Title Card for two pieces:

Mother Sweater and The Curse of Ulster

 Crochet is the language I speak best. So it’s no surprise that when I was pregnant with our first child, I knew I would crochet myself a sweater. Since the baby was due in spring, I needed a wool sweater to wear for the winter months. I wanted all the images crocheted into the piece to be positive. I’d had a miscarriage a few years before and wanted everything to go right this time. The sweater also had to be practical—3/4 length sleeves and snaps on the front so I could breast feed. This became my Mother Sweater.

As for Curse of Ulster, after my son Owen was born I read the Handmaid’s Tale by Margaret Atwood. I was thinking how I’m living in a unique time. I can make decisions about my body and choose when or if I want another child. I felt powerful and strong. But I took Atwood’s book as a warning that all this could change if we didn’t protect our rights.
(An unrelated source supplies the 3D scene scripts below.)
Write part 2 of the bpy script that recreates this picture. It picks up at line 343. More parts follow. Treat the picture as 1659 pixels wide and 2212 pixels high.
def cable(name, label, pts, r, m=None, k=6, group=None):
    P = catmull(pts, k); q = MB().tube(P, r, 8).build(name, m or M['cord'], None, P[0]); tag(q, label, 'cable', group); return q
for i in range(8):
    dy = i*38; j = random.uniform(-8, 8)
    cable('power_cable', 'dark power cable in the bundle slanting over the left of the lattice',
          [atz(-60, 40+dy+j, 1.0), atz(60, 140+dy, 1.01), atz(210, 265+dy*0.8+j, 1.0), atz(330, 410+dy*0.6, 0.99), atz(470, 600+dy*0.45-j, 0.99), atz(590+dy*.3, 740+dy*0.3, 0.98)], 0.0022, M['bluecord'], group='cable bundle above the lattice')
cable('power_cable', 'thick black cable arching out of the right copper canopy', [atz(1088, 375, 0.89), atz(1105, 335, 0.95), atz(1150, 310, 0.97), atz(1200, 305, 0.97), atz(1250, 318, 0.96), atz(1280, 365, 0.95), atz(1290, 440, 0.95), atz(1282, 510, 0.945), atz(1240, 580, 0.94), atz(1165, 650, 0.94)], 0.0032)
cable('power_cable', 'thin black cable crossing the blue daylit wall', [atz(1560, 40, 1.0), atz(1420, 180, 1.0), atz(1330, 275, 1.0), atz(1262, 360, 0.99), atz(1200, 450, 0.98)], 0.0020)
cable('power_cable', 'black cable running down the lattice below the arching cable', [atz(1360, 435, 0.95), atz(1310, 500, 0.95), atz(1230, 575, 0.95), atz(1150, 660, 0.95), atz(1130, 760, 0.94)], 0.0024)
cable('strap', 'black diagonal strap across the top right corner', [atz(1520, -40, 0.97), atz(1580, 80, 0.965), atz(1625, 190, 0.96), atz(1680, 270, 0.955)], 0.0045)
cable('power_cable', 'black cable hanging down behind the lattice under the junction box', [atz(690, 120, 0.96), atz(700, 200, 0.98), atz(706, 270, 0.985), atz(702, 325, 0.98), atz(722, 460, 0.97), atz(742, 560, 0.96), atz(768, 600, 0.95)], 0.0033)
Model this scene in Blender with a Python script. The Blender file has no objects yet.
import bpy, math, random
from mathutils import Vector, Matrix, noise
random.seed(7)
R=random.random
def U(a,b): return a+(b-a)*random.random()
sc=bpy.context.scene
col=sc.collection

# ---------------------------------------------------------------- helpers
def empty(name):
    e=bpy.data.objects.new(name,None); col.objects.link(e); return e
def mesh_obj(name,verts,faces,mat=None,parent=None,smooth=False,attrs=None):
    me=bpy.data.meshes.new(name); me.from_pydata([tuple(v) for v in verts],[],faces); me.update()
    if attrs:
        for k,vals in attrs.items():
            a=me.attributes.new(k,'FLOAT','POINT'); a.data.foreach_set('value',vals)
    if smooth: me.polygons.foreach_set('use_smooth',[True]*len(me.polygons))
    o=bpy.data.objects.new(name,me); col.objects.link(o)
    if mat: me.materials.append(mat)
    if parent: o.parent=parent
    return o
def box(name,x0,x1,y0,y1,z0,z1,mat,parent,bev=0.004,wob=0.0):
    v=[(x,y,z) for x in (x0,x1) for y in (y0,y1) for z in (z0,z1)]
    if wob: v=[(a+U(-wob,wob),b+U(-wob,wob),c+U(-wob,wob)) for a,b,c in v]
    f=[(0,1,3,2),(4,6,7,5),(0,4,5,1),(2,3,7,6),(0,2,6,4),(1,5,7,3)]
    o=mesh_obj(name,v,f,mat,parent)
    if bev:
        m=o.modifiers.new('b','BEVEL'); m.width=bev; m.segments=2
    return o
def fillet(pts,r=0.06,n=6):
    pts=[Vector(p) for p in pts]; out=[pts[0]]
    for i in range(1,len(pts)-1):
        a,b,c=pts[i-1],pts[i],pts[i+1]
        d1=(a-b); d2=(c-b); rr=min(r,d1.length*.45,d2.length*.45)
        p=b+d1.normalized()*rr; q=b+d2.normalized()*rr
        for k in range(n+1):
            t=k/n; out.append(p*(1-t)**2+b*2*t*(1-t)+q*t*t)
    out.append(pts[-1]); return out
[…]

I can’t help asking myself, what is it about women and pregnancy that scares some people so much? Why must these weak people feel the need to control powerful women, make us possessions, deny us the dignity of our minds and bodies? I needed to crochet something strong about a pregnant woman.

A few years before, I’d read an interesting story in Cuchulain of Muirthemne, a book of ancient Celtic legends collected by Lady Augusta Gregory. The goddess, Macha, had come to earth when she fell in love with a poor farmer. She is forced to run a race against the king’s fastest horses even though she is in the last days of her pregnancy, “in her time.” She turns to the townspeople, the men of Ulster, and begs for mercy, but they refuse to support her against the king.

Macha wins the race and immediately falls down on the field giving birth to twins. She rises up and calls out: “I curse you, Men of Ulster, for not having pity on me when I was in my time. For nine times nine generations, I curse you, to fall down in the pangs of childbirth when your strength is needed most. I curse you!” Then she tucks one child under each arm and disappears forever leaving the lands barren and in ruins.

Curse of Ulster shows a woman of strength whose curses cause devastation to those who have no compassion for women. Sadly, since the recent reversal of Roe v. Wade, I fear the fictional dystopia of Gilead that Atwood wrote about is becoming a reality. Have we just cursed ourselves?